PROBLEM:
Repeat verbatim the lines of the data below, beginning with the line containing "t+bandn*1.2))*ss(-.45, .3, bandn+.12))" and continuing to the end.
============================================================
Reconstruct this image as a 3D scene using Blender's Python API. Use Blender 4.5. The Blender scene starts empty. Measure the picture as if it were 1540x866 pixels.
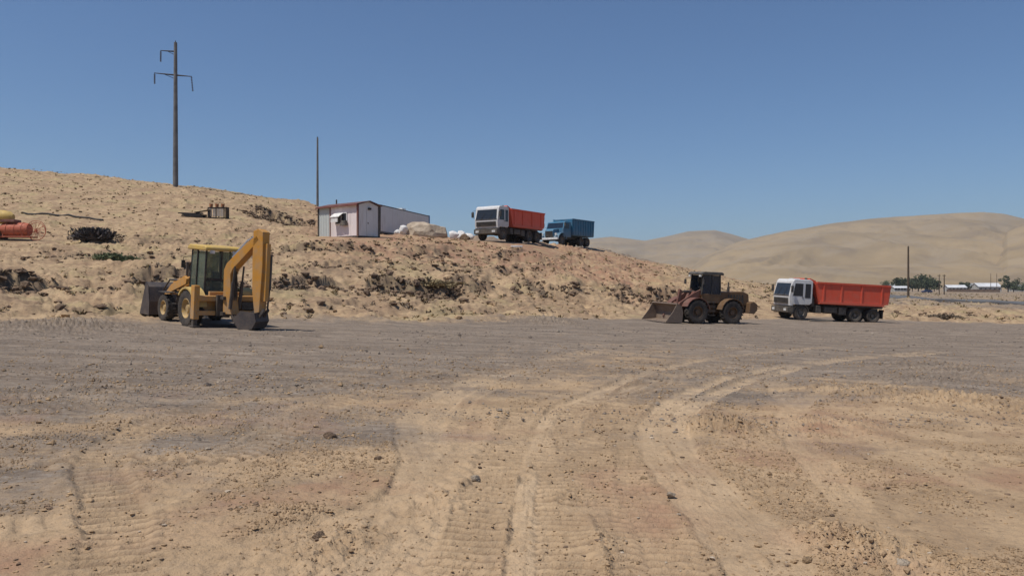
import bpy, math, random
import numpy as np
from mathutils import Vector, Matrix, Euler
random.seed(7)
S = bpy.context.scene
COL = S.collection
R = math.radians
# ------------------------------------------------------------ camera, world, sun
F = 1200.0            # focal length in photo pixels (photo 1540 x 866)
CX, CY = 770.0, 433.0
cam_d = bpy.data.cameras.new('camera'); cam = bpy.data.objects.new('camera', cam_d); COL.objects.link(cam)
cam_d.sensor_width = 36; cam_d.lens = 36*F/1540; cam_d.clip_start = .1; cam_d.clip_end = 30000
cam.location = (0, 0, 0); cam.rotation_euler = (R(90), 0, 0)
S.camera = cam
SUN_EL, SUN_AZ = 64.0, -122.0       # azimuth from +Y towards +X
world = bpy.data.worlds.new('World'); S.world = world; world.use_nodes = True
wn = world.node_tree; wn.nodes.clear()
sky = wn.nodes.new('ShaderNodeTexSky'); sky.sky_type = 'NISHITA'; sky.sun_disc = False
sky.sun_elevation = R(SUN_EL); sky.sun_rotation = R(SUN_AZ)
sky.altitude = 0; sky.air_density = 1.0; sky.dust_density = .0; sky.ozone_density = 10.0
bg = wn.nodes.new('ShaderNodeBackground'); bg.inputs['Strength'].default_value = .082
wo = wn.nodes.new('ShaderNodeOutputWorld')
wn.links.new(sky.outputs[0], bg.inputs[0]); wn.links.new(bg.outputs[0], wo.inputs[0])
sd = bpy.data.lights.new('sun', 'SUN'); sd.energy = 4.0; sd.angle = R(.53); sd.color = (1, .95, .87)
sun = bpy.data.objects.new('sun', sd); COL.objects.link(sun)
sv = Vector((math.sin(R(SUN_AZ))*math.cos(R(SUN_EL)), math.cos(R(SUN_AZ))*math.cos(R(SUN_EL)), math.sin(R(SUN_EL))))
sun.rotation_euler = sv.to_track_quat('Z', 'Y').to_euler(); sun.location = (-60, 40, 120)
S.view_settings.view_transform = 'Standard'; S.view_settings.look = 'None'
S.view_settings.exposure = .1; S.view_settings.gamma = 1
S.cycles.max_bounces = 6; S.cycles.volume_bounces = 0; S.cycles.transparent_max_bounces = 12

# ------------------------------------------------------------ noise
def _hash(ix, iy, seed):
    h = (ix.astype(np.int64)*374761393 + iy.astype(np.int64)*668265263 + seed*1442695041) & 0xffffffff
    h = ((h ^ (h >> 13))*1274126177) & 0xffffffff
    return ((h ^ (h >> 16)) & 0xffff)/65535.0
def vnoise(x, y, seed=0):
    ix = np.floor(x); iy = np.floor(y); fx = x-ix; fy = y-iy
    a = 2*math.pi
    def g(dx, dy):
        t = _hash(ix+dx, iy+dy, seed)*a
        return np.cos(t)*(fx-dx)+np.sin(t)*(fy-dy)
    ux = fx*fx*fx*(fx*(fx*6-15)+10); uy = fy*fy*fy*(fy*(fy*6-15)+10)
    n0 = g(0, 0)*(1-ux)+g(1, 0)*ux; n1 = g(0, 1)*(1-ux)+g(1, 1)*ux
    return (n0*(1-uy)+n1*uy)*1.5
def fbm(x, y, o=4, seed=0, gain=.5):
    s = 0; a = 1.0
    for i in range(o):
        s = s+a*vnoise(x, y, seed+i*17); x = x*2.03+13.1; y = y*2.03+7.7; a *= gain
    return s
def ss(a, b, x):
    t = np.clip((x-a)/(b-a), 0, 1); return t*t*(3-2*t)

# ------------------------------------------------------------ ground heights
PA, PB = -.0357, .0075            # the yard rises gently to the left
def plane(X, Y): return -2+PA*np.clip(X, -40, 40)+PB*np.clip(Y, -40, 64)
def hline(px): return CY-F*PB-PA*(px-CX)
# survey of the terrain: bearing column -> (distance, elevation as seen from the camera height)
KN = {
 -500: [(20,0),(24,470),(28,448),(32,430),(42,400),(60,350),(85,285),(120,232),(150,232),(260,300),(600,420),(1200,435)],
 -200: [(23,0),(27,470),(31,448),(34,430),(44,400),(60,354),(82,295),(115,243),(140,243),(240,300),(600,420),(1200,435)],
 0: [(25.5,0),(30,470),(34,450),(37,432),(45,403),(60,359),(80,302),(112,252),(135,252),(220,300),(600,420),(1200,435)],
 140: [(27,0),(31,472),(35,450),(38,430),(47,400),(62,357),(80,309),(108,265),(130,266),(220,310),(600,420),(1200,435)],
 264: [(29,0),(33,470),(36,449),(39,431),(50,396),(65,355),(76,322),(90,293),(106,278),(130,281),(220,330),(600,425),(1200,435)],
 380: [(31,0),(35,470),(38,450),(41,433),(50,398),(62,360),(76,331),(92,305),(108,294),(130,297),(220,350),(600,425),(1200,435)],
 470: [(32,0),(36,470),(39,452),(42,437),(50,404),(57,372),(62,360),(76,345),(92,320),(108,305),(130,309),(220,360),(600,425),(1200,435)],
 500: [(32.7,0),(37,470),(40,452),(43,437),(50,405),(57,371),(60,358.5),(66,355.5),(80,343),(95,327),(108,319),(130,324),(220,370),(600,426),(1200,435)],
 560: [(34,0),(38,469),(42,452),(45,437),(53,402),(59,370),(62,358),(67,355.5),(90,353.5),(105,354),(140,372),(220,400),(600,427),(1200,435)],
 640: [(35.5,0),(40,469),(44,452),(48,436),(56,401),(62,368),(65,359.5),(70,357.5),(90,355),(100,357),(140,380),(220,405),(600,428),(1200,435)],
 720: [(37,0),(42,469),(46,453),(50,438),(58,403),(64,370),(67,362.5),(75,361),(90,362),(105,366),(140,385),(220,408),(600,429),(1200,435)],
 790: [(38.5,0),(43,470),(48,453),(52,438),(61,404),(67,374),(70,364.5),(78,364),(95,366),(110,371),(150,392),(240,412),(600,430),(1200,435)],
 850: [(40,0),(45,470),(50,453),(55,437),(64,404),(72,381),(79,371.5),(90,369.5),(105,372),(120,378),(170,399),(260,416),(600,431),(1200,435)],
 900: [(42.5,0),(48,470),(52,456),(58,439),(67,412),(76,388),(84,378),(95,376),(115,382),(160,402),(260,418),(600,431),(1200,435)],
 1000: [(48,0),(52,473),(55,458),(60,440),(70,423),(85,405),(100,398.5),(120,400),(180,413),(300,425),(600,431),(1200,435)],
 1100: [(53,0),(58,472),(61,458),(67,443),(80,431),(100,422),(130,420),(180,424),(300,430),(600,433),(1200,435)],
 1160: [(54,0),(60,474),(66,460),(74,447),(95,437),(130,430),(200,430),(300,432),(600,434),(1200,435)],
 1250: [(62,0),(67,474),(76,464),(95,454),(130,446),(200,440),(400,436),(1200,435)],
 1340: [(63,0),(68,478),(76,469),(100,458),(150,448.5),(250,442),(500,438),(1200,435)],
 1440: [(64,0),(70,479),(79,470),(95,463),(150,452),(250,443.5),(500,438.5),(1200,435)],
 1540: [(65,0),(73,481),(85,473),(105,464),(150,455),(300,444),(500,439),(1200,435)],
 2000: [(65,0),(80,482),(105,468),(150,457),(300,445),(500,439),(1200,435)],
}
PXG = np.arange(-500, 2001, 20.0)
DG = np.exp(np.linspace(math.log(4), math.log(6000), 900))
def _tab():
    ks = sorted(KN); rows = []
    for k in ks:
        pts = KN[k]; d0 = pts[0][0]; xk = (k-CX)/F
        ds = [d for d, _ in pts]
        zs = [plane(xk*d0, d0)]+[(CY-p)/F*d for d, p in pts[1:]]
        z = np.interp(DG, ds, zs)
        dz = z-plane(xk*DG, DG); dz[DG <= d0] = 0
        rows.append(dz)
    rows = np.array(rows)
    T = np.array([np.interp(PXG, ks, rows[:, j]) for j in range(len(DG))]).T
    k = np.exp(-.5*(np.arange(-6, 7)/2.2)**2); k /= k.sum()
    T = np.apply_along_axis(lambda r: np.convolve(np.pad(r, 6, 'edge'), k, 'valid'), 1, T)
    k = np.exp(-.5*(np.arange(-2, 3)/.9)**2); k /= k.sum()
    T = np.apply_along_axis(lambda r: np.convolve(np.pad(r, 2, 'edge'), k, 'valid'), 0, T)
    return T
TAB = _tab()
KS = sorted(KN); D0 = [KN[k][0][0] for k in KS]
def polar(X, Y):
    th = np.arctan2(X, Y); r = np.hypot(X, Y)
    tc = np.clip(th, R(-46), R(46))
    return CX+F*np.tan(tc), r*np.cos(tc)
def bil(px, d):
    px = np.clip(px, PXG[0], PXG[-1]-.01)
    i = (px-PXG[0])/20.0; i0 = np.clip(np.floor(i).astype(int), 0, len(PXG)-2); fi = i-i0
    j = (np.log(np.maximum(d, 4.001))-math.log(4))/(math.log(6000)-math.log(4))*(len(DG)-1)
    j0 = np.clip(np.floor(j).astype(int), 0, len(DG)-2); fj = np.clip(j-j0, 0, 1)
    return (TAB[i0, j0]*(1-fi)+TAB[i0+1, j0]*fi)*(1-fj)+(TAB[i0, j0+1]*(1-fi)+TAB[i0+1, j0+1]*fi)*fj
def smooth_z(X, Y):
    X = np.asarray(X, float); Y = np.asarray(Y, float)
    px, d = polar(X, Y)
    return plane(X, Y)+bil(px, d)
def P(px, d): return ((px-CX)/F*d, d)
# flat pads where things stand: x, y, radius
PADS = []
for px, d, rr in [(330,29.5,3.2),(1056,46.8,4.4),(1248,58,4.8),(768,71.5,4.8),(858,86,4.6),(528,64,3.6),(600,79,5),(34,59,2.4),(308,75.5,2.6),(640,71.5,2),(692,76,2)]:
    x, y = P(px, d); PADS.append((x, y, rr))
# ledges: px range, (px,d) line, height, width, darkness
LEDGES = [
 ([(-300,33),(0,36.5),(90,37.5),(190,38.5)], 1.05, .5, 1.0),
 ([(190,39.5),(300,41),(420,42),(520,44.5),(640,47),(700,48.5)], 1.0, .55, 1.0),
 ([(560,46.5),(640,48),(740,51)], .5, .4, .8),
 ([(770,52),(860,56),(960,59)], .6, .45, .9),
 ([(930,56),(1000,57.5),(1040,59),(1085,62)], 1.25, .45, .7),
 ([(365,82),(420,80),(472,79)], 1.3, .6, 1.0),
 ([(-100,64),(60,63),(180,61),(330,60)], .35, .4, .7),
 ([(60,53),(240,52.5),(400,53)], .35, .35, .6),
 ([(400,55),(520,57.5),(640,59.5),(760,63),(880,74)], .5, .5, .8),
 ([(430,50),(560,53),(700,56),(820,62)], .35, .35, .7),
 ([(1050,66),(1110,70),(1180,76),(1250,84)], .45, .4, .7),
 ([(-300,29),(0,31),(160,32.5),(260,34)], .3, .3, .5),
 ([(400,36),(560,40),(700,42),(850,46)], .25, .3, .4),
 ([(1340,72),(1420,71),(1480,74),(1600,80)], .35, .3, .6),
]
def relief(X, Y):
    """small-scale relief; returns dz, dark mask, bank mask"""
    px, d = polar(X, Y)
    d0 = np.interp(px, KS, D0)
    w = fbm(X*.11, Y*.11, 3, 50)
    bank = ss(-.4, 3.5, d-d0+w*1.4)
    far = 1-ss(110, 260, d)
    flat = np.ones_like(X)
    for x, y, r in PADS:
        flat *= ss(r*.8, r*1.45, np.hypot(X-x, Y-y))
    wx = X+fbm(X*.3, Y*.3, 2, 3)*.9; wy = Y+fbm(X*.3, Y*.3, 2, 4)*.9
    n = fbm(wx*.16, wy*.16, 3, 1)*.5+fbm(wx*.55, wy*.55, 5, 2, .6)*.25
    rid = 1-np.abs(fbm(wx*.8, wy*.8, 3, 9)); n += (rid-.75)*.20
    gu = np.clip(1-np.abs(fbm(px*.022+fbm(X*.2, Y*.2, 2, 8)*.5, d*.05, 3, 14))*2.2, 0, 1); n -= gu**2*.10*(1-ss(60, 80, d))
    n += fbm(X*2.6, Y*2.6, 2, 21)*.09
    n *= .5+.5*ss(-.3, .5, fbm(X*.06, Y*.06, 2, 31)+.15)
    upper = ss(58, 80, d)*(1-ss(420, 500, px))
    n *= 1-.35*upper
    dz = n*bank*far*flat
    dark = np.zeros_like(X)
    for line, H, W, D in LEDGES:
        lp = [p[0] for p in line]; ld = [p[1] for p in line]
        ix = np.nonzero((px > lp[0]-30) & (px < lp[-1]+30) & (np.abs(d-np.interp(px, lp, ld)) < 2.5+W*7+H*2))[0]
        if not len(ix): continue
        x_, y_, p_, d_ = X[ix], Y[ix], px[ix], d[ix]
        H = H*.78; W = W*1.35
        dl = np.interp(p_, lp, ld)+fbm(x_*.35, y_*.12, 4, 70+int(lp[0]), .6)*1.6
        m = ss(lp[0]-30, lp[0]+30, p_)*(1-ss(lp[-1]-30, lp[-1]+30, p_))
        m = m*(.15+.85*ss(-.45, .15, fbm(x_*.25, y_*.12, 3, 90+int(lp[0]))))
        t = d_-dl
        st = ss(-W/2, W/2, t)-ss(-W*3, W*7, t)
        dz[ix] += st*H*m*flat[ix]
        bandn = fbm(x_*1.1, y_*1.1, 3, 130+int(lp[0]))
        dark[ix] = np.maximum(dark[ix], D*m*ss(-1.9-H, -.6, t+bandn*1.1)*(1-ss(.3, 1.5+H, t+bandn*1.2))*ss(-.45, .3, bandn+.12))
    return dz, dark*flat, bank, flat, px, d
def ground_z(x, y):
    X = np.array([float(x)]); Y = np.array([float(y)])
    return float(smooth_z(X, Y)[0]+relief(X, Y)[0][0])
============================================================
REPLY:
        dark[ix] = np.maximum(dark[ix], D*m*ss(-1.9-H, -.6, t+bandn*1.1)*(1-ss(.3, 1.5+H, t+bandn*1.2))*ss(-.45, .3, bandn+.12))
    return dz, dark*flat, bank, flat, px, d
def ground_z(x, y):
    X = np.array([float(x)]); Y = np.array([float(y)])
    return float(smooth_z(X, Y)[0]+relief(X, Y)[0][0])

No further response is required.